Выбрать главу

«Как раз в это время, — пишет Макаренко, — меня потребовали к отчету. Я должен был сказать ученым мужам и мудрецам педагогики, в чем состоит моя педагогическая вера и какие принципы исповедаю… В просторном высоком зале я увидел, наконец, в лицо весь сонм пророков и апостолов. Это был синедрион — не меньше. Высказывались здесь вежливо, округленными, любезными периодами, от которых шел еле уловимый приятный запах мозговых извилин, старых книг и просиженных кресел. Но пророки и апостолы не имели ни белых бород, ни маститых имен, ни великих открытий. С какой стати они носят нимбы и почему у них в руках священное писание? Это были довольно юркие люди, и на их усах еще висели крошки только что съеденного советского пирога».

Доклад выслушан. И очень неблагосклонно. Затем следовали выступления сплошь столь же осудительные. А вот и заключение главного олимпийца.

«Товарищ Макаренко хочет педагогический процесс построить на идее долга… Это идея буржуазных отношений, идея сугубо меркантильного порядка. Советская педагогика стремится воспитать в личности свободное проявление творческих сил и наклонностей, инициативу, но ни в коем случае не буржуазную категорию долга.
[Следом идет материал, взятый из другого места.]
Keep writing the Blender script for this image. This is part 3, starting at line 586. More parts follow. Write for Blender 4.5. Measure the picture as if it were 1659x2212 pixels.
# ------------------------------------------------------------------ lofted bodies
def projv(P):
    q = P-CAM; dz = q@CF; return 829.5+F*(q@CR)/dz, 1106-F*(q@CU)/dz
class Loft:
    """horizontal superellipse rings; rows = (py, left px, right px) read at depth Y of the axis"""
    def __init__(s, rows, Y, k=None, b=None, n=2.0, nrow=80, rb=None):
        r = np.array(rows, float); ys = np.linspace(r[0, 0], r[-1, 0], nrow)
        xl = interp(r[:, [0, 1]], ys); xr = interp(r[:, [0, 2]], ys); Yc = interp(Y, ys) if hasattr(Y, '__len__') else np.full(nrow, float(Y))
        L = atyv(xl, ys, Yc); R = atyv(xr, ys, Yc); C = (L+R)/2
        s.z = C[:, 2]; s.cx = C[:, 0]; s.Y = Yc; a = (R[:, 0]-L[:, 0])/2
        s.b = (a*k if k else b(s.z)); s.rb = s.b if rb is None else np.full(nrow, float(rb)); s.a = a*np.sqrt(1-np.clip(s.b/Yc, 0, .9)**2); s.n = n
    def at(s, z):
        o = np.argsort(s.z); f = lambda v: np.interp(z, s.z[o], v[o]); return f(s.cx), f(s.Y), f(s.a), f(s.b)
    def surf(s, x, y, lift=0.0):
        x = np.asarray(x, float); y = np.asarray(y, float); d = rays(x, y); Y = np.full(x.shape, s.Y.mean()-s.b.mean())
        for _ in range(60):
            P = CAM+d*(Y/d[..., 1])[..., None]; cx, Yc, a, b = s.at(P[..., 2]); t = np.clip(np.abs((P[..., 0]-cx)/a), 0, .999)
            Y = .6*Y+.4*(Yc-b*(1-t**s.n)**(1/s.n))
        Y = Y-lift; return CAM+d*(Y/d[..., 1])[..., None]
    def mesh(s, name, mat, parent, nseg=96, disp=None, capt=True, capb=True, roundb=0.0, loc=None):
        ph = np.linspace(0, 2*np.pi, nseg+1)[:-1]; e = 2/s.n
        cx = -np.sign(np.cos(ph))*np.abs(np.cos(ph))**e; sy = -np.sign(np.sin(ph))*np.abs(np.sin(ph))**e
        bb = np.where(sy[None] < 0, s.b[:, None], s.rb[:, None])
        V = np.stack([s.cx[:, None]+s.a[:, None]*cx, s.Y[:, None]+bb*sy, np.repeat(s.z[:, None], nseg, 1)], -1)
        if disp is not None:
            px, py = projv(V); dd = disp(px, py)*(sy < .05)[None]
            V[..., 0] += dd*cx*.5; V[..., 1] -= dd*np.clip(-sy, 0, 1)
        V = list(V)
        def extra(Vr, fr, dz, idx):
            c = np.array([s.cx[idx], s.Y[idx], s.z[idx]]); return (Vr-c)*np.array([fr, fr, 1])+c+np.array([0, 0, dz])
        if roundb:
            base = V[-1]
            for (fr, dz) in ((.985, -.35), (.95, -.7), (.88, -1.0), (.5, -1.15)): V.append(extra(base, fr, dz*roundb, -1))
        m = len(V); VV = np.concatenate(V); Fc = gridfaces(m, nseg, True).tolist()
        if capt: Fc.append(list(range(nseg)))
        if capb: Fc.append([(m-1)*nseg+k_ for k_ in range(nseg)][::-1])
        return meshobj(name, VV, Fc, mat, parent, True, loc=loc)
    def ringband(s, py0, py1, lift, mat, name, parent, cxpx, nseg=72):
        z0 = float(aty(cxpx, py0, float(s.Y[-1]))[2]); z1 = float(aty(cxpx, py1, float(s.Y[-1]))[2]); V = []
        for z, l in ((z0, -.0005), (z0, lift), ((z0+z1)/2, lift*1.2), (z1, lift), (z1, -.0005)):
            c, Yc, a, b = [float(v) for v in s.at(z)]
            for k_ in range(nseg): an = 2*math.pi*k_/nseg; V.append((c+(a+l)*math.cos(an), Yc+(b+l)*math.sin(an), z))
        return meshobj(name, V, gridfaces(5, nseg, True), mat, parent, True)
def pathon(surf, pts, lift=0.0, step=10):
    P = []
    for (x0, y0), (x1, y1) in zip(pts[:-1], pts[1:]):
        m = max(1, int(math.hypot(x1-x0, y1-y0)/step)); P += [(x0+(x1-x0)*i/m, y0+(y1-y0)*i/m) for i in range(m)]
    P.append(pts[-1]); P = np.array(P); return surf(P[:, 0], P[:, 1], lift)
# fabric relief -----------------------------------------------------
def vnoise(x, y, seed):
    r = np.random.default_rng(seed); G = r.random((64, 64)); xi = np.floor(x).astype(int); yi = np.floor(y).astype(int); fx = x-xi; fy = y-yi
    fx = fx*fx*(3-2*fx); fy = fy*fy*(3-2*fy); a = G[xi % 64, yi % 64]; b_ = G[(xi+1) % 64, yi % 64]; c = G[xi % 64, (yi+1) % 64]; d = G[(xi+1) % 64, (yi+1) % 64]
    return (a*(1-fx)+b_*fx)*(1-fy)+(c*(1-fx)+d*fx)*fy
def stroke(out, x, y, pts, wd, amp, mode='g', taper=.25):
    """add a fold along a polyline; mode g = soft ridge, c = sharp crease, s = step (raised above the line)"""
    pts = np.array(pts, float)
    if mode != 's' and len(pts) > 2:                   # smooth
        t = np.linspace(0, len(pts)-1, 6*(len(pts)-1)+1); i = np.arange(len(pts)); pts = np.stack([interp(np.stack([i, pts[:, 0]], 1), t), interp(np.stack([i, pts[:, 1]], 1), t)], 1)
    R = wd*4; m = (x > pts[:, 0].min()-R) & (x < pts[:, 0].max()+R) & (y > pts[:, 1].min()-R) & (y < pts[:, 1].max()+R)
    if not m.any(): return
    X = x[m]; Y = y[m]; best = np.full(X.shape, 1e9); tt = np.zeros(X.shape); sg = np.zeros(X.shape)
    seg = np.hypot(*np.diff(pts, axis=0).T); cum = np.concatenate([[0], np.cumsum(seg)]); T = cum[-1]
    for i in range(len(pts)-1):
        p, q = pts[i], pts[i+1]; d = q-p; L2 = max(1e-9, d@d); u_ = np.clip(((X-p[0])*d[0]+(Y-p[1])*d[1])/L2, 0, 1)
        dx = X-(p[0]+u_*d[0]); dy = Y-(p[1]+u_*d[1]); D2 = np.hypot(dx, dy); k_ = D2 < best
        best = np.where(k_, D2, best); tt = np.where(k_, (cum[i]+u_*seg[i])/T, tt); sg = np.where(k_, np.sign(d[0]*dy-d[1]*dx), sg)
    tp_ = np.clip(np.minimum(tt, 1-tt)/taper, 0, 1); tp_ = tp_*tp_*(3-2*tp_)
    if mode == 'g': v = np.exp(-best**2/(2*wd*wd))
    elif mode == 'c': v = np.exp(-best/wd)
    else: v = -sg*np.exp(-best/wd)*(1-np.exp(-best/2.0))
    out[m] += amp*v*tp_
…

С глубокой печалью и изумлением мы услышали сегодня призыв к воспитанию чувства чести… так ярко напомнивший нам офицерские привилегии, мундир, погоны. Мы не можем в качестве факторов педагогического влияния рассматривать производство и тем более одобрить такие тезисы автора, как «промфинплан есть лучший воспитатель». Такие положения есть не что иное, как вульгаризация трудового воспитания».
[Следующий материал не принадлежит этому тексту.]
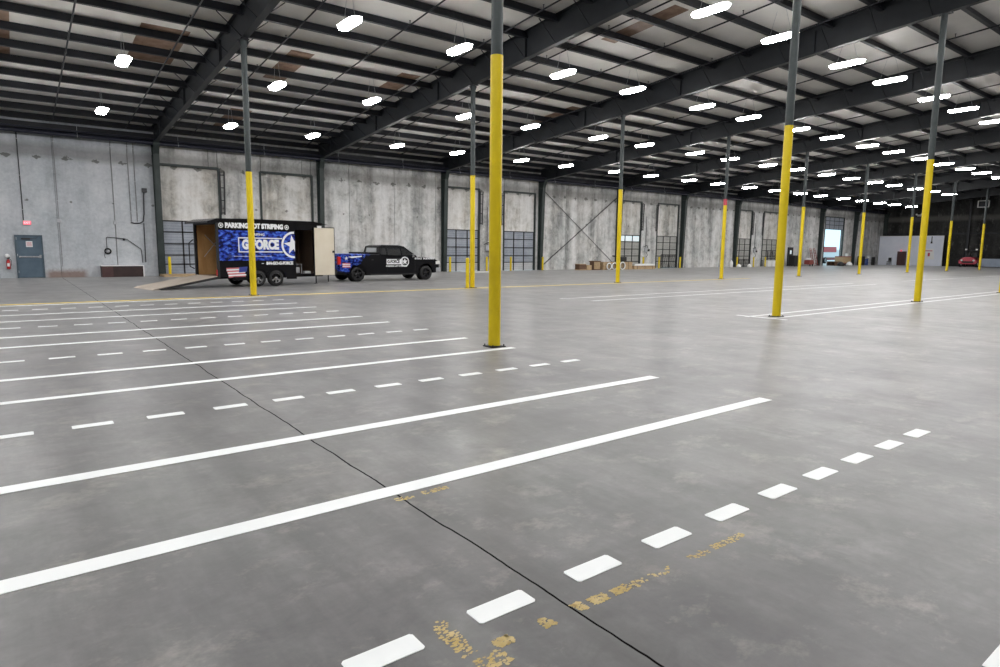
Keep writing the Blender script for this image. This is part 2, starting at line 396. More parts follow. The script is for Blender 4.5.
# lone office door, bay at far left, and the small far one
def man_door(name, x0, w, h, mp, mf, sign=True):
    r = empty(name, (x0, Y0 - .02, 0)); struct(r)
    f = MB(); f.box((-.06, -.06, 0), (0, .06, h + .06)); f.box((w, -.06, 0), (w + .06, .06, h + .06)); f.box((0, -.06, h), (w, .06, h + .06)); f.build('door_frame', mf, r)
    l = MB(); l.box((0, -.03, .02), (w, .015, h)); l.build('door_leaf', mp, r, bevel=.004)
    if sign:
        b = MB(); b.box((.06, -.075, 1.0), (w - .04, -.045, 1.06)); b.box((.06, -.06, .99), (.12, -.03, 1.07)); b.box((w - .12, -.085, .97), (w - .03, -.03, 1.12)); b.build('panic_bar', 'chrome', r)
        MB().box((.37, -.036, 1.5), (.63, -.03, 1.78)).build('notice', 'paper', r)
        n = MB()
        for i in range(4): n.box((.40, -.0385, 1.55 + .05 * i), (.60, -.0365, 1.57 + .05 * i))
        n.build('notice_lines', 'pinkred', r)
        c = MB(); c.box((.2, -.09, h - .16), (.55, -.03, h - .08)); c.tube([(.5, -.08, h - .12), (.78, -.2, h - .1), (.85, -.06, h - .03)], .012, 6); c.build('door_closer', 'darkpipe', r)
        h_ = MB()
        for z in (.25, 1.05, 1.85): h_.box((.0, -.04, z), (.02, -.03, z + .12))
        h_.build('hinge', 'galv', r)
    return r
man_door('door_1', .24, .98, 2.02, 'door', 'frame')
man_door('door_20', 71.4, 1.0, 2.1, 'blackm', 'steel', False)

# ------------------------------------------------------------------ roof steel
def slope_box(mb, x0, x1, ya, yb, z0, z1, mi=0):
    mb.prism([(ya, roof(z0, ya)), (ya, roof(z1, ya)), (yb, roof(z1, yb)), (yb, roof(z0, yb))], 'x', x0, x1, mi)
GS = .079                                    # the girder soffit rises a little less than the roof
brace_me = None
def girder(k):
    x = X1 + SX * k
    root = empty('roof_girder', (x, Y0, 0))
    g = MB(); ya, yb = Y0 - .1, YF + .1
    G = lambda z, y: z + SL * (Y0 - y)
    def pr(x0, x1, z0, z1):
        g.prism([(ya - Y0, G(z0, ya)), (ya - Y0, G(z1, ya)), (yb - Y0, G(z1, yb)), (yb - Y0, G(z0, yb))], 'x', x0, x1)
    gb = lambda y, d: 6.92 + d + GS * (Y0 - y)
    def low(x0, x1, lo, hi): g.prism([(ya - Y0, gb(ya, lo)), (ya - Y0, hi(ya)), (yb - Y0, hi(yb)), (yb - Y0, gb(yb, lo))], 'x', x0, x1)
    low(-.008, .008, .02, lambda y: G(7.78, y)); low(-.11, .11, 0, lambda y: gb(y, .025)); pr(-.11, .11, 7.775, 7.80)
    for i in range(0, 8):
        y = -i * 6.0 - 2
        zz = 6.94 - GS * y
        g.box((-.1, y - .006, zz), (.1, y + .006, zz + .8))
    g.build('girder_beam', 'girder', root)
    return root
NPUR = 23
purl_y = [Y0 - .13 - 1.65 * i for i in range(NPUR)]
roots = []
for k in range(0, 10):
    r = girder(k)
    tag(r, 'dark steel roof girder, %s from the left, running from back wall overhead' % ORD[k + 1], 'roof beam', 'roof girders')
    roots.append(r)
    if k < 6:
        for i, y in enumerate(purl_y):
            if y < 4 or i == 0: continue
            for sgn in (-1, 1):
                if k > 2 and sgn > 0: continue
                b = MB().tube([(0, 0, 0), (.8 * sgn, 0, .66)], .018, 4)
                if brace_me is None: brace_me = {}
                if sgn not in brace_me:
                    o = b.build('flange_brace', 'steel', r); brace_me[sgn] = o
                else:
                    o = brace_me[sgn].copy(); C.objects.link(o); o.parent = r
                o.location = (0, y - Y0, 6.95 + GS * (Y0 - y))
for i, y in enumerate(purl_y):
    p = MB(); z = roof(7.545, y)
    # a Z section: web, lower flange, upper flange
    p.box((XL + .05, y - .006, z), (XE - .05, y + .006, z + .28)); p.box((XL + .05, y - .13, z), (XE - .05, y, z + .012)); p.box((XL + .05, y, z + .268), (XE - .05, y + .10, z + .28))
    p.box((XL + .05, y - .136, z), (XE - .05, y - .13, z + .03))
    tag(p.build('purlin', 'steel'), 'dark steel purlin along the roof, %s out from the back wall' % ORD[i + 1] if i else 'dark steel purlin along the roof right at the back wall', 'roof purlin', 'roof purlins')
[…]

Говорили и другие члены этого синедриона, и всё в таком же духе.

После краткого, но очень эмоционального выступления Макаренко «апостолы похлопали глазами, потом бросились друг к другу, зашептались, зашелестели бумагой и вынесли единодушное постановление: предложенная система воспитательного процесса есть система не советская.

На собрании было много моих друзей, но они молчали».

Макаренко был снят с должности заведующего колонией им. Горького. Ему только разрешили принять в ней Алексея Максимовича, который собирался на днях туда приехать. Колония им. Дзержинского, руководителем которой остался Макаренко, не подвластна была ни наркомпросу Украины, ни его «олимпийцам». В остальном они были тогда в силе — недаром на этом собрании «было много моих друзей, но они молчали». Даже чекисты, высоко ценившие практику Макаренко.

Вокзал. Только что уехал Горький.

«Мимо меня, — пишет Макаренко, — побежали в вагоны колонисты, пронесли трубы. Вот и наше старое шелковое знамя, вышитое шелком. Через минуту во всех окнах поезда показались бутоньерки из пацанов и девчат. Они щурили на меня глаза и кричали.

— Антон Семенович, идите в наш вагон!

— А завтра к нам?

Я в то время был сильным человеком, и я улыбался пацанам. В Куряже я больше не был».

Если бы у Макаренко не оказалось случайно еще и литературного таланта, то всю его педагогическую деятельность можно было назвать не поэмой, а иначе: педагогической трагедией.

«Олимпийцы», державшие в своих руках скрижали тогдашней педагогики, водились не только в Харькове. Они прочно восседали и на соцвосовских вершинах Москвы, уютно гнездились они и в щелях тамошнего наркомпроса. И тоже были силой. В Ленинграде же они успехом не пользовались и до поры до времени примирялись, по-видимому, с этим, пока в 1925 г. им и здесь не удалось повернуть дело по-своему. А после этого в самый апогей своего могущества, но уже незадолго до своего падения они направили к нам одного из самых крикливых и ужасно революционных пророков, чтобы просветить ленинградских педагогов последним криком новейшей педагогической моды. И он прочел нам доклад, в котором совершенно неопровержимо доказывалось, что если государство отомрет лишь при коммунизме, то школа уже теперь начинает отмирать и скоро станет совершенно не нужной: ее заменит завод; и мы тоже уже не столько педагоги, сколько добрые дяди в колпаках, тоже становящиеся ненужными, и уже отмираем.

Доклад был выслушан. Никто не возражал, никто не выступал, все молчали. Одни из-за глубоко вкоренившейся еще со времен гоголевского Луки Лукича привычки во всем потрафлять начальству. Такие уже теперь искренне чувствовали себя отмирающими. Другие потому, что отлично чувствовали всю бесполезность каких-либо выступлений.